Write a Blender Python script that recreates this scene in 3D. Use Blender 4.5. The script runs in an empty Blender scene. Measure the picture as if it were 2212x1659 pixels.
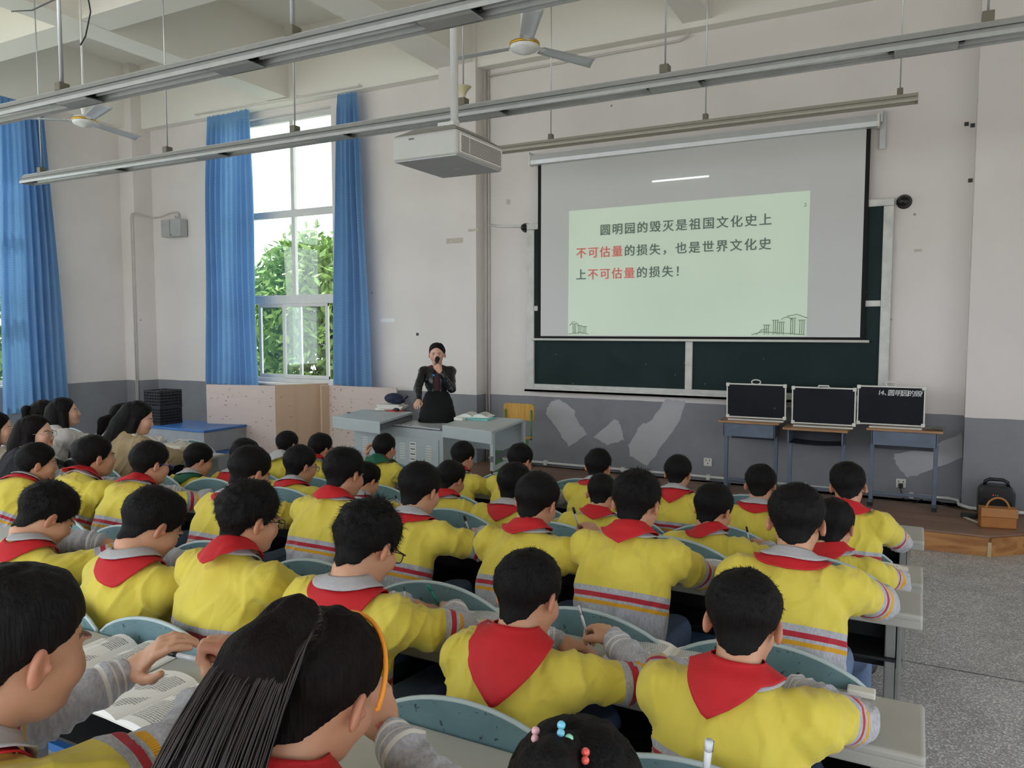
import bpy, bmesh, math, random
import numpy as np
from mathutils import Vector, Matrix, Euler

# ---------------------------------------------------------------- camera, light, exposure
scn = bpy.context.scene
COL = scn.collection
CAM_H = 1.85
YAW, PITCH, FOC = math.radians(27.8), math.radians(4.04), 1657.0
cam_d = bpy.data.cameras.new('camera'); cam = bpy.data.objects.new('camera', cam_d)
COL.objects.link(cam); scn.camera = cam
cam_d.sensor_width = 36.0; cam_d.sensor_fit = 'HORIZONTAL'; cam_d.lens = 36.0 * FOC / 2212.0
cam_d.clip_start = 0.05; cam_d.clip_end = 300
cam.location = (0, 0, CAM_H)
cam.rotation_euler = (math.radians(90) - PITCH, 0, YAW)

w = bpy.data.worlds.new('sky'); scn.world = w; w.use_nodes = True
bg = w.node_tree.nodes['Background']
bg.inputs[0].default_value = (0.885, 0.93, 1.0, 1); bg.inputs[1].default_value = 3.9
sun_d = bpy.data.lights.new('sun', 'SUN'); sun_d.energy = 6.0; sun_d.angle = math.radians(2.0)
sun_d.color = (1.0, 0.95, 0.86)
sun = bpy.data.objects.new('sun', sun_d); COL.objects.link(sun)
sun.rotation_euler = Vector((-0.62, 0.10, 1.25)).to_track_quat('Z', 'Y').to_euler()
scn.view_settings.view_transform = 'Standard'
scn.view_settings.look = 'None'
scn.view_settings.gamma = 1.0
scn.view_settings.use_curve_mapping = False
scn.view_settings.exposure = -0.10
try:
    scn.cycles.max_bounces = 8; scn.cycles.diffuse_bounces = 5; scn.cycles.transparent_max_bounces = 12
    scn.cycles.sample_clamp_indirect = 8; scn.cycles.use_denoising = True
    scn.cycles.caustics_reflective = False; scn.cycles.caustics_refractive = False
except Exception: pass

# ---------------------------------------------------------------- measuring helper (photo pixel -> point on a real plane)
_f = np.array([-math.sin(YAW) * math.cos(PITCH), math.cos(YAW) * math.cos(PITCH), -math.sin(PITCH)])
_r = np.array([math.cos(YAW), math.sin(YAW), 0.0]); _u = np.cross(_r, _f); _c = np.array([0, 0, CAM_H])
def ray(x, y): return _f + _r * (x - 1106.0) / FOC - _u * (y - 829.5) / FOC
def onz(x, y, z): d = ray(x, y); return Vector(_c + d * (z - CAM_H) / d[2])
def ony(x, y, Y): d = ray(x, y); return Vector(_c + d * Y / d[1])

# ---------------------------------------------------------------- object helpers
def srgb(r, g, b):
    f = lambda c: (c / 255.0 / 12.92) if c <= 10.3 else ((c / 255.0 + 0.055) / 1.055) ** 2.4
    return (f(r), f(g), f(b), 1.0)
def tag(o, label=None, cat=None, group=None, kind=None):
    if label: o['label'] = label
    if cat: o['category'] = cat
    if group: o['group'] = group
    if kind: o['kind'] = kind
    return o
def empty(name, loc=(0, 0, 0), rz=0.0, label=None, cat=None, group=None):
    o = bpy.data.objects.new(name, None); COL.objects.link(o)
    o.location = loc; o.rotation_euler = (0, 0, rz); o.empty_display_size = 0.1
    return tag(o, label, cat, group)
def link_mesh(name, me, mat=None, parent=None, smooth=False):
    o = bpy.data.objects.new(name, me); COL.objects.link(o)
    if mat is not None:
        for m in (mat if isinstance(mat, (list, tuple)) else [mat]): me.materials.append(m)
    if smooth: me.shade_smooth()
    if parent is not None: o.parent = parent
    return o
class MB:
    """collects simple shapes into ONE mesh"""
    def __init__(s): s.v = []; s.f = []; s.mi = []; s.sm = []; s.cur = 0
    def add(s, vs, fs, M=None, smooth=False):
        n = len(s.v)
        for p in vs:
            p = Vector(p); s.v.append((M @ p) if M is not None else p)
        for f in fs: s.f.append([i + n for i in f]); s.mi.append(s.cur); s.sm.append(smooth)
        return s
    def box(s, c, d, rot=None, M=None):
        x, y, z = d[0] / 2, d[1] / 2, d[2] / 2
        vs = [Vector((a * x, b * y, e * z)) for e in (-1, 1) for a, b in ((-1, -1), (1, -1), (1, 1), (-1, 1))]
        if rot is not None: R = Euler(rot).to_matrix(); vs = [R @ p for p in vs]
        vs = [p + Vector(c) for p in vs]
        return s.add(vs, [(3, 2, 1, 0), (4, 5, 6, 7), (0, 1, 5, 4), (1, 2, 6, 5), (2, 3, 7, 6), (3, 0, 4, 7)], M)
    def bx(s, x0, x1, y0, y1, z0, z1, M=None):
        return s.box(((x0 + x1) / 2, (y0 + y1) / 2, (z0 + z1) / 2), (abs(x1 - x0), abs(y1 - y0), abs(z1 - z0)), None, M)
    def tube(s, pts, r, seg=8, cap=True, r2=None, M=None, closed=False):
        pts = [Vector(p) for p in pts]; n = len(pts); vs = []; fs = []
        up = None
        for i, p in enumerate(pts):
            if closed: t = (pts[(i + 1) % n] - pts[i - 1])
            else: t = (pts[min(i + 1, n - 1)] - pts[max(i - 1, 0)])
            t = t.normalized() if t.length > 1e-9 else Vector((0, 0, 1))
            if up is None: up = Vector((0, 0, 1)) if abs(t.z) < 0.9 else Vector((1, 0, 0))
            a = t.cross(up); a = a.normalized() if a.length > 1e-6 else t.orthogonal().normalized(); b = t.cross(a).normalized(); up = -b if (-b).dot(up) > 0 else b
            rr = r if isinstance(r, (int, float)) else r[i]
            if r2 is not None: rr = r + (r2 - r) * i / max(n - 1, 1)
            for k in range(seg):
                q = 2 * math.pi * k / seg
                vs.append(p + a * math.cos(q) * rr + b * math.sin(q) * rr)
        for i in range(n if closed else n - 1):
            j = (i + 1) % n
            for k in range(seg):
                l = (k + 1) % seg
                fs.append((i * seg + k, i * seg + l, j * seg + l, j * seg + k))
        if cap and not closed:
            fs.append(tuple(range(seg))[::-1]); fs.append(tuple((n - 1) * seg + k for k in range(seg)))
        return s.add(vs, fs, M, True)
    def lathe(s, prof, c=(0, 0, 0), seg=24, M=None):
        vs = []; fs = []; n = len(prof)
        for (r, z) in prof:
            for k in range(seg):
                q = 2 * math.pi * k / seg; vs.append(Vector(c) + Vector((r * math.cos(q), r * math.sin(q), z)))
        for i in range(n - 1):
            for k in range(seg):
                l = (k + 1) % seg; fs.append((i * seg + k, i * seg + l, (i + 1) * seg + l, (i + 1) * seg + k))
        return s.add(vs, fs, M, True)
    def prism(s, poly, d, M=None):
        """poly: list of 3-D points (planar); extruded by vector d"""
        n = len(poly); d = Vector(d); vs = [Vector(p) for p in poly] + [Vector(p) + d for p in poly]
        fs = [tuple(range(n))[::-1], tuple(range(n, 2 * n))] + [(i, (i + 1) % n, (i + 1) % n + n, i + n) for i in range(n)]
        return s.add(vs, fs, M)
    def sphere(s, c, r, seg=12, rings=8, sc=(1, 1, 1), M=None):
        prof = [(max(1e-4, math.sin(math.pi * i / rings)) * r, -math.cos(math.pi * i / rings) * r) for i in range(rings + 1)]
        vs = []; fs = []
        for (rr, z) in prof:
            for k in range(seg):
                q = 2 * math.pi * k / seg; vs.append(Vector(c) + Vector((rr * math.cos(q) * sc[0], rr * math.sin(q) * sc[1], z * sc[2])))
        for i in range(rings):
            for k in range(seg):
                l = (k + 1) % seg; fs.append((i * seg + k, i * seg + l, (i + 1) * seg + l, (i + 1) * seg + k))
        return s.add(vs, fs, M, True)
    def mesh(s, name='m', bevel=0.0, recalc=True, bseg=2):
        me = bpy.data.meshes.new(name); me.from_pydata([tuple(p) for p in s.v], [], s.f)
        me.polygons.foreach_set('material_index', s.mi)
        me.polygons.foreach_set('use_smooth', s.sm)
        if recalc or bevel:
            bm = bmesh.new(); bm.from_mesh(me)
            if recalc: bmesh.ops.recalc_face_normals(bm, faces=bm.faces)
            if bevel:
                es = [e for e in bm.edges if len(e.link_faces) == 2 and e.calc_face_angle(0) > 0.6]
                bmesh.ops.bevel(bm, geom=es, offset=bevel, segments=bseg, affect='EDGES', profile=0.5, clamp_overlap=True)
            bm.to_mesh(me); bm.free()
        me.update(); return me
    def build(s, name, mat=None, parent=None, bevel=0.0, bseg=2):
        return link_mesh(name, s.mesh(name, bevel, bseg=bseg), mat, parent)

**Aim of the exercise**
From the opening line of the listing above through the line bearing "cam.rotation_euler = (math.radians(90)", repeat each line exactly. Drop every picture.

**Final answer**
Write a Blender Python script that recreates this scene in 3D. Use Blender 4.5. The script runs in an empty Blender scene. Measure the picture as if it were 2212x1659 pixels.
import bpy, bmesh, math, random
import numpy as np
from mathutils import Vector, Matrix, Euler

# ---------------------------------------------------------------- camera, light, exposure
scn = bpy.context.scene
COL = scn.collection
CAM_H = 1.85
YAW, PITCH, FOC = math.radians(27.8), math.radians(4.04), 1657.0
cam_d = bpy.data.cameras.new('camera'); cam = bpy.data.objects.new('camera', cam_d)
COL.objects.link(cam); scn.camera = cam
cam_d.sensor_width = 36.0; cam_d.sensor_fit = 'HORIZONTAL'; cam_d.lens = 36.0 * FOC / 2212.0
cam_d.clip_start = 0.05; cam_d.clip_end = 300
cam.location = (0, 0, CAM_H)
cam.rotation_euler = (math.radians(90) - PITCH, 0, YAW)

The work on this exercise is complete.